An atheist post on Facebook got me thinking about the meaning of life. The post was about how beef production is ten times more damaging to the environment than automobiles. Putting aside the factual basis of the study and who funded it, I raised a couple of questions:
“I thought you were an atheist. Woody Allen says life is meaningless. The Sun will one day burn out it will all end. So why should anybody care? Torture? They’re just sacks of meat with electricity keeping them animated. Same with us. The sooner it’s all over the better. Enjoy the beef before it all ends. I like mine medium rare.”
Here’s what Woody Allen said in a recent interview:
- “I firmly believe — and I don’t say this as a criticism — that life is meaningless.”
- “There have been many great minds far, far superior to mine that have come to that conclusion. Both early in life and after years of living and, unless somebody can come up with some proof or some example where it’s not [meaningless,] I think it is. I think it is a lot of sound and fury signifying nothing. That’s just the way I feel about it.”
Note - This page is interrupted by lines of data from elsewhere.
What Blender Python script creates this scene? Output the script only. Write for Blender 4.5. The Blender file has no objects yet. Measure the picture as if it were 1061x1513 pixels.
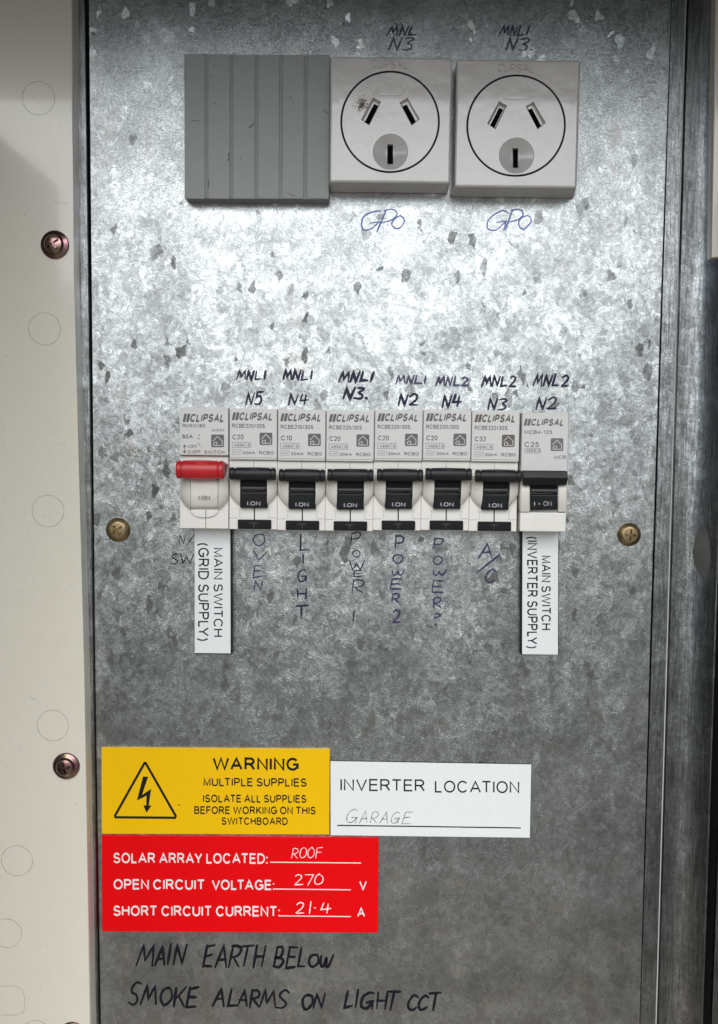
import bpy, bmesh, math, random
from mathutils import Vector, Matrix
random.seed(7)
R = math.radians
SC = bpy.context.scene
COL = SC.collection

# ------------------------------------------------------------------ camera
F = 1350.0                       # focal length in photograph pixels (photo 1061 x 1513)
D = 0.355                        # camera to panel, metres
PITCH, ROLL = R(4.34), R(0.66)
d_ = Vector((0, math.cos(PITCH), -math.sin(PITCH)))
u0 = Vector((0, math.sin(PITCH), math.cos(PITCH)))
r0 = Vector((1, 0, 0))
r_ = r0*math.cos(ROLL) + u0*math.sin(ROLL)
u_ = -r0*math.sin(ROLL) + u0*math.cos(ROLL)
CAM = Vector((0, -D, 0))
cd = bpy.data.cameras.new('camera')
cam = bpy.data.objects.new('camera', cd); COL.objects.link(cam)
cam.matrix_world = Matrix(((r_.x, u_.x, -d_.x, CAM.x), (r_.y, u_.y, -d_.y, CAM.y), (r_.z, u_.z, -d_.z, CAM.z), (0, 0, 0, 1)))
cd.sensor_fit = 'HORIZONTAL'; cd.sensor_width = 36; cd.lens = 36*F/1061
cd.clip_start = 0.01; cd.clip_end = 500
SC.camera = cam

# ------------------------------------------------------------------ light
SUN_EL, SUN_AZ = 50, 6           # soft sun in front of the cabinet, low under the hood
w = bpy.data.worlds.new('World'); SC.world = w; w.use_nodes = True
nt = w.node_tree; bg = nt.nodes['Background']
sky = nt.nodes.new('ShaderNodeTexSky'); sky.sky_type = 'NISHITA'; sky.sun_disc = False
sky.sun_elevation = R(SUN_EL); sky.sun_rotation = R(180-SUN_AZ)
sky.air_density = 1.0; sky.dust_density = 1.0; sky.ozone_density = 2.0
nt.links.new(sky.outputs[0], bg.inputs[0]); bg.inputs[1].default_value = 0.10
sd = bpy.data.lights.new('sun', 'SUN'); sd.energy = 4.6; sd.angle = R(84); sd.color = (1, .97, .92)
sun = bpy.data.objects.new('sun', sd); COL.objects.link(sun)
tosun = Vector((-math.sin(R(SUN_AZ))*math.cos(R(SUN_EL)), -math.cos(R(SUN_AZ))*math.cos(R(SUN_EL)), math.sin(R(SUN_EL))))
sun.rotation_euler = tosun.to_track_quat('Z', 'Y').to_euler()
SC.view_settings.view_transform = 'Standard'; SC.view_settings.look = 'None'
SC.view_settings.gamma = 1; SC.view_settings.exposure = 0.1
SC.view_settings.use_curve_mapping = False

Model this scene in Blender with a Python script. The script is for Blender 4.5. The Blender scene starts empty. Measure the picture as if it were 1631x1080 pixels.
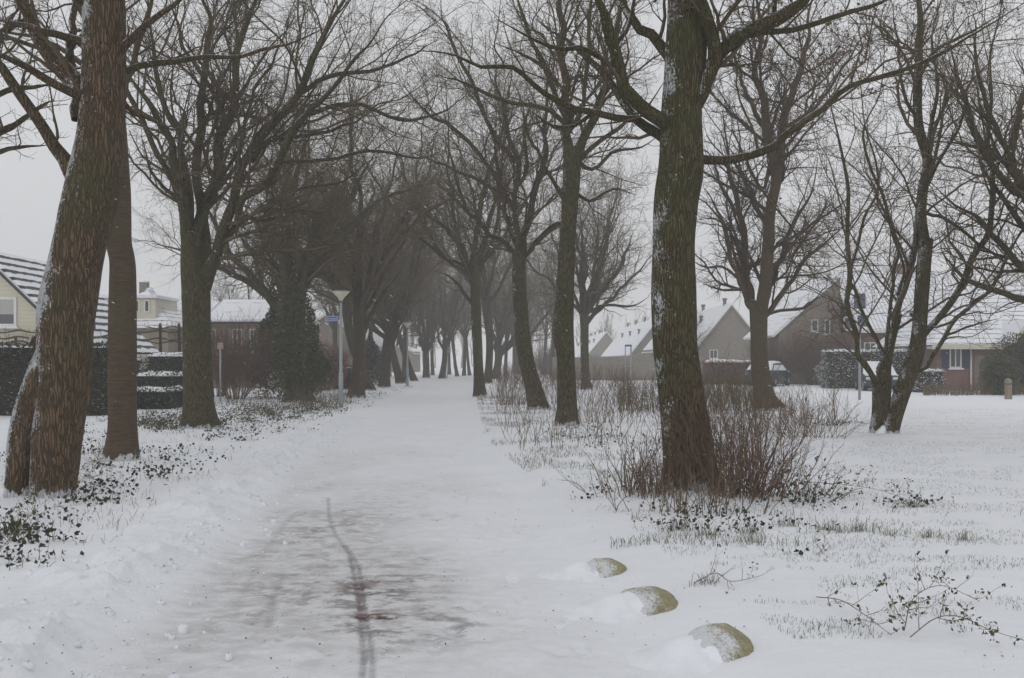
import bpy, math, random
import numpy as np
# ------------------------------------------------------------------ camera, sky, sun, exposure
sc = bpy.context.scene
C = sc.collection
F = 1700.0            # focal length in photo pixels (photo 1631 x 1080)
CX, HZ, EYE = 815.5, 575.0, 1.6
cam = bpy.data.cameras.new('camera'); camo = bpy.data.objects.new('camera', cam); C.objects.link(camo)
cam.sensor_fit = 'HORIZONTAL'; cam.sensor_width = 36.0; cam.lens = 36.0 * F / 1631
cam.shift_y = 35.0 / 1631; cam.clip_end = 5000; cam.clip_start = 0.05
camo.location = (0, 0, EYE); camo.rotation_euler = (math.radians(90), 0, 0)
sc.camera = camo
SUN_EL, SUN_AZ = math.radians(28), math.radians(200)
w = bpy.data.worlds.new('World'); sc.world = w; w.use_nodes = True
nt = w.node_tree; nt.nodes.clear()
o_ = nt.nodes.new('ShaderNodeOutputWorld'); b_ = nt.nodes.new('ShaderNodeBackground')
sky = nt.nodes.new('ShaderNodeTexSky'); sky.sky_type = 'NISHITA'; sky.sun_disc = False
sky.sun_elevation = SUN_EL; sky.sun_rotation = SUN_AZ; sky.dust_density = 6; sky.air_density = 1.0
hs = nt.nodes.new('ShaderNodeHueSaturation'); hs.inputs['Saturation'].default_value = 0.12
mx = nt.nodes.new('ShaderNodeMixRGB'); mx.inputs[0].default_value = 0.72
mx.inputs[2].default_value = (7.75, 7.85, 8.1, 1)       # even grey cloud cover
nt.links.new(sky.outputs[0], hs.inputs['Color']); nt.links.new(hs.outputs[0], mx.inputs[1])
cn = nt.nodes.new('ShaderNodeTexNoise'); cn.inputs['Scale'].default_value = 2.2; cn.inputs['Detail'].default_value = 4
cr = nt.nodes.new('ShaderNodeMapRange'); cr.inputs[1].default_value = .3; cr.inputs[2].default_value = .7; cr.inputs[3].default_value = .94; cr.inputs[4].default_value = 1.06
cm = nt.nodes.new('ShaderNodeVectorMath'); cm.operation = 'SCALE'
nt.links.new(cn.outputs['Fac'], cr.inputs[0]); nt.links.new(mx.outputs[0], cm.inputs[0]); nt.links.new(cr.outputs[0], cm.inputs['Scale']); nt.links.new(cm.outputs[0], b_.inputs[0]); b_.inputs[1].default_value = 0.099
nt.links.new(b_.outputs[0], o_.inputs[0])
sun = bpy.data.lights.new('sun', 'SUN'); suno = bpy.data.objects.new('sun', sun); C.objects.link(suno)
sun.energy = 0.5; sun.angle = math.radians(50); sun.color = (1, .97, .93)
suno.rotation_euler = (math.radians(90) - SUN_EL, 0, math.radians(180) - SUN_AZ + math.radians(180))
sc.view_settings.view_transform = 'Standard'; sc.view_settings.look = 'None'
sc.view_settings.gamma = 1; sc.view_settings.exposure = 0.0; sc.view_settings.use_curve_mapping = False
sc.cycles.use_denoising = True
sc.cycles.max_bounces = 6; sc.cycles.diffuse_bounces = 3; sc.cycles.volume_bounces = 1
sc.cycles.transparent_max_bounces = 8

HAZE = 0.0020
# ------------------------------------------------------------------ helpers
rng = np.random.default_rng(7)
R_ = random.Random(5)

def W(px, py, d):                      # photo pixel at distance d -> world
    return np.array([(px - CX) / F * d, d, EYE + (HZ - py) / F * d])
def G(px, py):                         # photo pixel on the flat ground -> world
    d = EYE * F / (py - HZ); return np.array([(px - CX) / F * d, d, 0.0])

def _h(i, j, k, s):
    n = (i * 374761393 + j * 668265263 + k * 2147483647 + s * 974634777) & 0xffffffff
    n = ((n ^ (n >> 13)) * 1274126177) & 0xffffffff
    n = ((n ^ (n >> 15)) * 2246822519) & 0xffffffff
    return ((n ^ (n >> 16)) & 0xffffff) / float(0xffffff)
def vn(x, y, z=0.0, s=0):              # value noise, 0..1
    x, y, z = np.broadcast_arrays(np.asarray(x, float), np.asarray(y, float), np.asarray(z, float))
    xi, yi, zi = np.floor(x).astype(np.int64), np.floor(y).astype(np.int64), np.floor(z).astype(np.int64)
    fx, fy, fz = x - xi, y - yi, z - zi
    fx, fy, fz = [f * f * (3 - 2 * f) for f in (fx, fy, fz)]
    r = 0
    for a in (0, 1):
        for b in (0, 1):
            for c in (0, 1):
                r = r + _h(xi + a, yi + b, zi + c, s) * (fx if a else 1 - fx) * (fy if b else 1 - fy) * (fz if c else 1 - fz)
    return r
def fbm(x, y, z=0.0, s=0, o=4):
    r = 0; a = .5; t = 0
    for k in range(o):
        r = r + a * vn(x * 2**k, y * 2**k, np.asarray(z) * 2**k, s + k * 17); t += a; a *= .5
    return r / t
def sst(a, b, x): t = np.clip((x - a) / (b - a), 0, 1); return t * t * (3 - 2 * t)

class MB:
    def __init__(s): s.v = []; s.q = []; s.t = []; s.n = 0; s.mq = []; s.mt = []; s.attr = {}
    def add(s, v, q=None, t=None, mi=0):
        v = np.asarray(v, float).reshape(-1, 3); s.v.append(v)
        if q is not None and len(q):
            q = np.asarray(q, int); s.q.append(q + s.n); s.mq.append(np.full(len(q), mi))
        if t is not None and len(t):
            t = np.asarray(t, int); s.t.append(t + s.n); s.mt.append(np.full(len(t), mi))
        s.n += len(v)
    def box(s, x0, x1, y0, y1, z0, z1, mi=0):
        v = [(x, y, z) for z in (z0, z1) for x, y in ((x0, y0), (x1, y0), (x1, y1), (x0, y1))]
        s.add(v, [(3, 2, 1, 0), (4, 5, 6, 7), (0, 1, 5, 4), (1, 2, 6, 5), (2, 3, 7, 6), (3, 0, 4, 7)], mi=mi)
    def prism(s, poly, axis, a0, a1, mi=0):      # poly of (p,q) extruded along axis: 'y' -> (x,z), 'x' -> (y,z), 'z' -> (x,y)
        n = len(poly)
        def pt(p, a): return {'y': (p[0], a, p[1]), 'x': (a, p[0], p[1]), 'z': (p[0], p[1], a)}[axis]
        v = [pt(p, a0) for p in poly] + [pt(p, a1) for p in poly]
        q = [(i, (i + 1) % n, n + (i + 1) % n, n + i) for i in range(n)]
        t = [(0, i + 1, i) for i in range(1, n - 1)] + [(n, n + i, n + i + 1) for i in range(1, n - 1)]
        s.add(v, q, t, mi)
    def tubes(s, P, R, S, close=False, mi=0):    # P (N,K,3) R (N,K)
        P = np.asarray(P, float); R = np.asarray(R, float)
        if P.ndim == 2: P = P[None]; R = R[None]
        N, K, _ = P.shape
        if N == 0: return
        T = np.gradient(P, axis=1); T /= np.linalg.norm(T, axis=2, keepdims=True) + 1e-9
        m = T.mean(axis=1); ref = np.zeros((N, 3)); ref[np.arange(N), np.argmin(np.abs(m), axis=1)] = 1
        U = np.cross(T, ref[:, None, :]); U /= np.linalg.norm(U, axis=2, keepdims=True) + 1e-9
        V = np.cross(T, U)
        a = np.arange(S) * 2 * np.pi / S
        v = P[:, :, None] + R[:, :, None, None] * (np.cos(a)[:, None] * U[:, :, None] + np.sin(a)[:, None] * V[:, :, None])
        base = (np.arange(N) * K * S)[:, None, None]; k = np.arange(K - 1)[None, :, None] * S; j = np.arange(S)[None, None]
        j2 = (j + 1) % S
        q = np.stack([base + k + j2, base + k + j, base + k + S + j, base + k + S + j2], -1).reshape(-1, 4)
        t = None
        if close:
            c = np.arange(1, S - 1)
            t = np.concatenate([np.stack([np.full_like(c, (K - 1) * S), (K - 1) * S + c + 1, (K - 1) * S + c], -1),
                                np.stack([np.full_like(c, 0), c, c + 1], -1)])
            t = (t[None] + (np.arange(N) * K * S)[:, None, None]).reshape(-1, 3)
        s.add(v.reshape(-1, 3), q, t, mi)
    def build(s, name, mats, parent=None, smooth=True):
        me = bpy.data.meshes.new(name)
        v = np.concatenate(s.v) if s.v else np.zeros((0, 3))
        q = np.concatenate(s.q) if s.q else np.zeros((0, 4), int); t = np.concatenate(s.t) if s.t else np.zeros((0, 3), int)
        me.vertices.add(len(v)); me.vertices.foreach_set('co', v.ravel())
        me.loops.add(q.size + t.size); me.loops.foreach_set('vertex_index', np.concatenate([q.ravel(), t.ravel()]).astype(np.int32))
        me.polygons.add(len(q) + len(t))
        ls = np.concatenate([np.arange(len(q)) * 4, q.size + np.arange(len(t)) * 3]).astype(np.int32)
        me.polygons.foreach_set('loop_start', ls)
        mi = np.concatenate([np.concatenate(s.mq) if s.mq else np.zeros(0), np.concatenate(s.mt) if s.mt else np.zeros(0)]).astype(np.int32)
        me.polygons.foreach_set('material_index', mi)
        me.polygons.foreach_set('use_smooth', np.full(len(ls), smooth))
        me.update(calc_edges=True); me.validate()
        for k, a in s.attr.items():
            at = me.attributes.new(k, 'FLOAT', 'POINT'); at.data.foreach_set('value', np.asarray(a, np.float32))
        for m in (mats if isinstance(mats, (list, tuple)) else [mats]): me.materials.append(m)
        o = bpy.data.objects.new(name, me); C.objects.link(o)
        if parent is not None:
            o.parent = parent
            v -= np.array(_wloc(parent)); me.vertices.foreach_set('co', v.ravel()); me.update()
        return o
def _wloc(o):
    l = np.array(o.location)
    while o.parent: o = o.parent; l = l + np.array(o.location)
    return l
def tag(o, label=None, cat=None, group=None, kind=None):
    if label: o['label'] = label
    if cat: o['category'] = cat
    if group: o['group'] = group
    if kind: o['kind'] = kind
    return o
def thing(name, loc, label, cat, group=None):
    o = bpy.data.objects.new(name, None); C.objects.link(o); o.location = [float(a) for a in loc]
    o.empty_display_size = .2
    return tag(o, label, cat, group)
def dup(root, loc, rz, label, sc_=1.0, group=None):
    r = root.copy(); C.objects.link(r); r.location = loc; r.rotation_euler = (0, 0, rz); r.scale = (sc_,) * 3; r['label'] = label
    if group: r['group'] = group
    for ch in list(root.children):
        c = ch.copy(); C.objects.link(c); c.parent = r
        for g in ch.children: d = g.copy(); C.objects.link(d); d.parent = c
    return r

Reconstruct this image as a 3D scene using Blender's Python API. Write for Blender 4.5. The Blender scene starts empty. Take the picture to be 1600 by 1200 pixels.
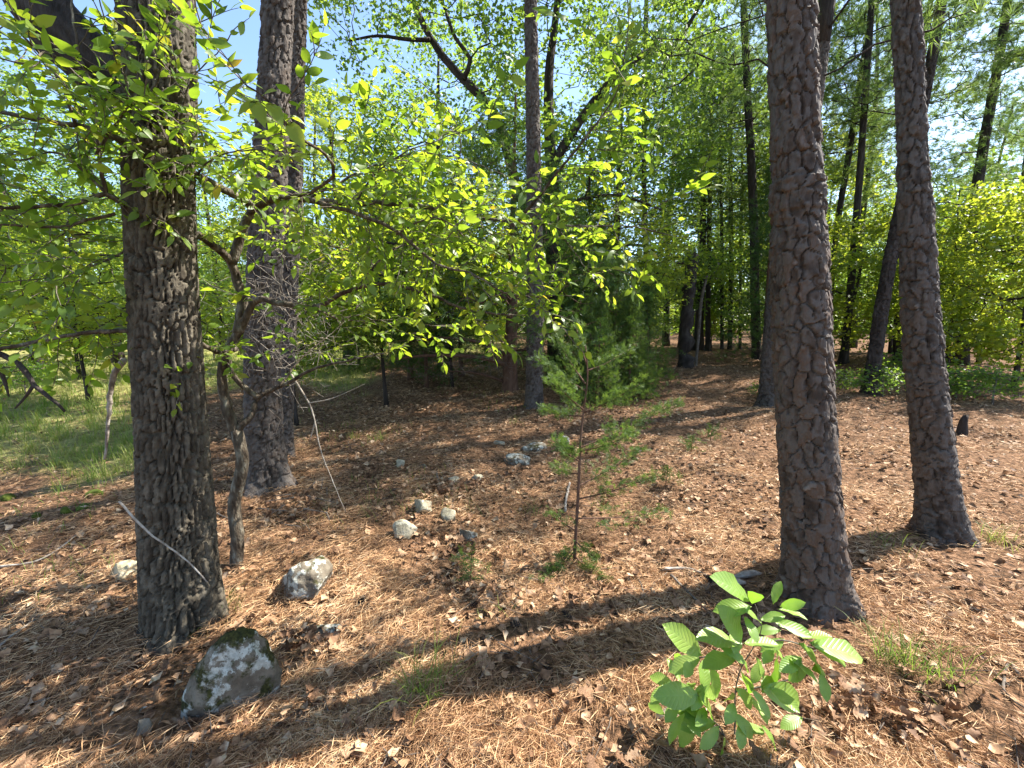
import bpy, math, random
import numpy as np
from mathutils import Vector, noise as mnoise
R = math.radians
rng = np.random.default_rng(11)
random.seed(5)
S = bpy.context.scene
C = S.collection

# ------------------------------------------------------------------ camera, sky, sun, exposure
CAM_H, PITCH, ROLL, FPX = 1.6, 7.2, 1.0, 667.0
cam = bpy.data.cameras.new('camera')
camo = bpy.data.objects.new('camera', cam)
C.objects.link(camo)
S.camera = camo
camo.location = (0, 0, CAM_H)
cam.sensor_fit = 'HORIZONTAL'
cam.sensor_width = 36
cam.lens = 36 * FPX / 1600
cam.clip_start = .05
cam.clip_end = 600
from mathutils import Matrix
camo.rotation_euler = (Matrix.Rotation(R(90 - PITCH), 3, 'X') @ Matrix.Rotation(R(-ROLL), 3, 'Z')).to_euler()
CM = np.array(camo.rotation_euler.to_matrix())

SUN_AZ, SUN_EL = 70.0, 50.0            # azimuth clockwise from +Y (straight ahead)
w = bpy.data.worlds.new('World'); S.world = w; w.use_nodes = True
nt = w.node_tree
sky = nt.nodes.new('ShaderNodeTexSky'); sky.sky_type = 'NISHITA'; sky.sun_disc = False
sky.sun_elevation = R(SUN_EL); sky.sun_rotation = R(SUN_AZ)
sky.air_density = 1.0; sky.dust_density = .6; sky.ozone_density = 2.2
bg = nt.nodes['Background']; nt.links.new(sky.outputs[0], bg.inputs[0]); bg.inputs[1].default_value = .115
sl = bpy.data.lights.new('sun', 'SUN'); sl.energy = 5.0; sl.angle = R(.5); sl.color = (1, .95, .86)
so = bpy.data.objects.new('sun', sl); C.objects.link(so)
sd = Vector((math.cos(R(SUN_EL)) * math.sin(R(SUN_AZ)), math.cos(R(SUN_EL)) * math.cos(R(SUN_AZ)), math.sin(R(SUN_EL))))
so.rotation_euler = sd.to_track_quat('Z', 'Y').to_euler()
S.view_settings.view_transform = 'Standard'; S.view_settings.look = 'None'
S.view_settings.gamma = 1; S.view_settings.use_curve_mapping = False
S.view_settings.exposure = 1.8
S.render.engine = 'CYCLES'
S.cycles.max_bounces = 8; S.cycles.transmission_bounces = 4; S.cycles.diffuse_bounces = 4
SUNV = np.array(sd)

# ------------------------------------------------------------------ the lie of the land
def height(x, y):
    x = np.asarray(x, float); y = np.asarray(y, float)
    h = .055 * np.clip(y - 3, 0, 11) + .012 * np.clip(y - 14, 0, 60)
    n = .05 * np.sin(.9 * x + 1.3) * np.cos(.7 * y + .4) + .022 * np.sin(2.3 * x + .8 * y) + .02 * np.sin(5.2 * x + 1.1 * y + 2 * np.sin(1.3 * y)) * np.sin(4.3 * y + .7) + .018 * np.sin(3.1 * y - 1.9 * x + 2) \
        + .010 * np.sin(6.3 * x + 2 * y + 1) * np.sin(5.1 * y - 1.5 * x) + .010 * np.sin(13 * x - 4 * y + 2*np.sin(3*y)) * np.sin(11 * y + 3 * x) + .006 * np.sin(23 * x + 9 * y + 1) * np.sin(21 * y - 8 * x)
    return h + n

def ray(px, py):
    v = np.array([(px - 800) / FPX, -(py - 600) / FPX, -1.0])
    return CM @ v

def P(px, py, Y):
    "world point seen at photo pixel (px, py) at forward distance Y"
    d = ray(px, py)
    return np.array([0, 0, CAM_H]) + d * (Y / d[1])

def G(px, py):
    "where the sight line through a photo pixel meets the ground"
    d = ray(px, py); lo = .3
    for k in range(4000):
        t = .3 + k * .02
        p = np.array([0, 0, CAM_H]) + d * t
        if p[2] <= height(p[0], p[1]): return np.array([p[0], p[1], float(height(p[0], p[1]))])
    return p

# ------------------------------------------------------------------ materials
def ramp(nt, cols):
    r = nt.nodes.new('ShaderNodeValToRGB')
    e = r.color_ramp.elements
    while len(e) < len(cols): e.new(.5)
    for i, c in enumerate(cols):
        e[i].position = i / max(1, len(cols) - 1); e[i].color = (*c, 1)
    return r

def material(name, cols, scale=12, rough=.85, bump=0, bscale=60, trans=0, tcols=None, mixn=.45, stretch=(1, 1, 1), spec=.25, detail=4, bdist=.01):
    m = bpy.data.materials.new(name); m.use_nodes = True
    n = m.node_tree; N = n.nodes; L = n.links
    b = N['Principled BSDF']; out = N['Material Output']
    b.inputs['Roughness'].default_value = rough; b.inputs['Specular IOR Level'].default_value = spec
    tc = N.new('ShaderNodeTexCoord'); mp = N.new('ShaderNodeMapping'); mp.inputs['Scale'].default_value = stretch
    L.new(tc.outputs['Object'], mp.inputs[0])
    no = N.new('ShaderNodeTexNoise'); no.inputs['Scale'].default_value = scale; no.inputs['Detail'].default_value = detail
    L.new(mp.outputs[0], no.inputs[0])
    at = N.new('ShaderNodeAttribute'); at.attribute_name = 'rnd'
    mr = N.new('ShaderNodeMapRange'); mr.inputs[1].default_value = .34; mr.inputs[2].default_value = .66
    L.new(no.outputs[0], mr.inputs[0])
    mx = N.new('ShaderNodeMix'); mx.inputs[0].default_value = mixn
    L.new(at.outputs['Fac'], mx.inputs[2]); L.new(mr.outputs[0], mx.inputs[3])
    r = ramp(n, cols); L.new(mx.outputs[0], r.inputs[0]); L.new(r.outputs[0], b.inputs['Base Color'])
    if bump:
        nb = N.new('ShaderNodeTexNoise'); nb.inputs['Scale'].default_value = bscale; nb.inputs['Detail'].default_value = 6
        L.new(mp.outputs[0], nb.inputs[0])
        bu = N.new('ShaderNodeBump'); bu.inputs['Strength'].default_value = bump; bu.inputs['Distance'].default_value = bdist
        L.new(nb.outputs[0], bu.inputs['Height']); L.new(bu.outputs[0], b.inputs['Normal'])
    if trans:
        t = N.new('ShaderNodeBsdfTranslucent'); r2 = ramp(n, tcols or cols); L.new(mx.outputs[0], r2.inputs[0])
        L.new(r2.outputs[0], t.inputs[0])
        ms = N.new('ShaderNodeMixShader'); ms.inputs[0].default_value = trans
        L.new(b.outputs[0], ms.inputs[1]); L.new(t.outputs[0], ms.inputs[2]); L.new(ms.outputs[0], out.inputs[0])
    return m

M = {}
M['plate'] = material('pine_bark', [(.021, .016, .013), (.050, .039, .032), (.098, .084, .074), (.066, .047, .035), (.17, .155, .14)], 20, .85, 1, 60, stretch=(1, 1, .35), bdist=.012, mixn=.3, detail=10)
M['plate_red'] = material('pine_bark_red', [(.024, .017, .012), (.056, .040, .030), (.095, .080, .069), (.080, .050, .033), (.175, .155, .138)], 20, .85, 1, 60, stretch=(1, 1, .35), bdist=.012, mixn=.3, detail=10)
M['crevice'] = material('bark_crevice', [(.008, .006, .005), (.022, .016, .012)], 40, .95, 1, 70, stretch=(1,1,.4), bdist=.02)
M['oakplate'] = material('oak_bark', [(.018, .014, .009), (.045, .036, .025), (.095, .080, .058), (.17, .148, .112)], 30, .9, 1, 80, stretch=(1, 1, .5), bdist=.008, mixn=.3, detail=8)
M['farbark'] = material('far_bark', [(.014, .011, .009), (.04, .031, .026), (.075, .062, .054)], 9, .9, 1, 30, stretch=(1, 1, .25), bdist=.05)
M['twigbark'] = material('twig_bark', [(.045, .035, .028), (.12, .095, .075), (.22, .20, .17)], 25, .85, .6, 120)
M['smallbark'] = material('small_tree_bark', [(.025, .017, .011), (.06, .044, .03), (.11, .09, .065), (.26, .25, .20)], 28, .9, 1, 70, stretch=(1, 1, .35), bdist=.02, mixn=.75, detail=9)
M['deadwood'] = material('dead_wood', [(.12, .09, .07), (.28, .24, .20), (.45, .42, .37)], 30, .85, .6, 90, stretch=(1, 1, 1))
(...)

- “I’m not saying one should opt to kill oneself, but the truth of the matter is when you think of it, every 100 years … there is a big flush and everybody in the world is gone, then there is a new group of people, then that gets flushed, then there is a new group of people and this goes on interminably for no particular end — I don’t want to upset you — there’s no end and no rhyme or reason.”
- “And the universe — as you know from the best physicists — is coming apart and eventually there will be nothing. Absolutely nothing. All the great works of Shakespeare and Beethoven and Da Vinci. All that will be gone. Now, not for a long time, but gone. But much shorter than you think, really, because the sun is going to burn out much earlier than the universe vanishes. So, you won’t have to wait for the universe to vanish, it’ll happen earlier than that and there will be nothing.
- “So, all of this achievement — all of these Shakespearean plays and these symphonies and the height of human achievement — will be gone completely. There will be nothing. Absolutely nothing. No time. No space. Nothing at all. Just zero. So, what does it really mean?”
So for the atheist who is concerned about cruelty to cows and the supposed effect on the environment because of the beef industry, why such a big deal? In the end, cows and humans meet the same end: “All we are is dust in the wind.”
The eternal fate of an Adolf Hitler is no different from the fate of people who want to save cows from a culinary destiny.
The claim can be made that there is meaning in life without God, but as I always ask, How do a conglomeration of atoms animated by electricity in a bath of chemicals account for it?
At least Woody Allen is philosophically consistent if not practically inconsistent. Atheists can’t be consistent with pure atheism. But given the operating assumptions of atheism there is no ultimate moral or meaningful reason not to kill oneself. Suicide would be as meaningful or meaningless as life.
A new study is claiming that “‘atheism is psychologically impossible because of the way humans think,’ says Graham Lawton, an avowed atheist himself, writing in the New Scientist. ‘They point to studies showing, for example, that even people who claim to be committed atheists tacitly hold religious beliefs, such as the existence of an immortal soul.’”
In a word, atheists don’t really exist. They’ve got to hate that, especially when science supports what the Bible has been saying for thousands of years!
For the wrath of God is revealed from heaven against all ungodliness and unrighteousness of men who suppress the truth in unrighteousness, because that which is known about God is evident within them; for God made it evident to them. For since the creation of the world His invisible attributes, His eternal power and divine nature, have been clearly seen, being understood through what has been made, so that they are without excuse. For even though they knew God, they did not honor Him as God or give thanks, but they became futile in their speculations, and their foolish heart was darkened. Professing to be wise, they became fools, and exchanged the glory of the incorruptible God for an image in the form of corruptible man and of birds and four-footed animals and crawling creatures (Rom. 1:18-23).
The majority of atheists, however, live as if God does exist, and for that we are thankful.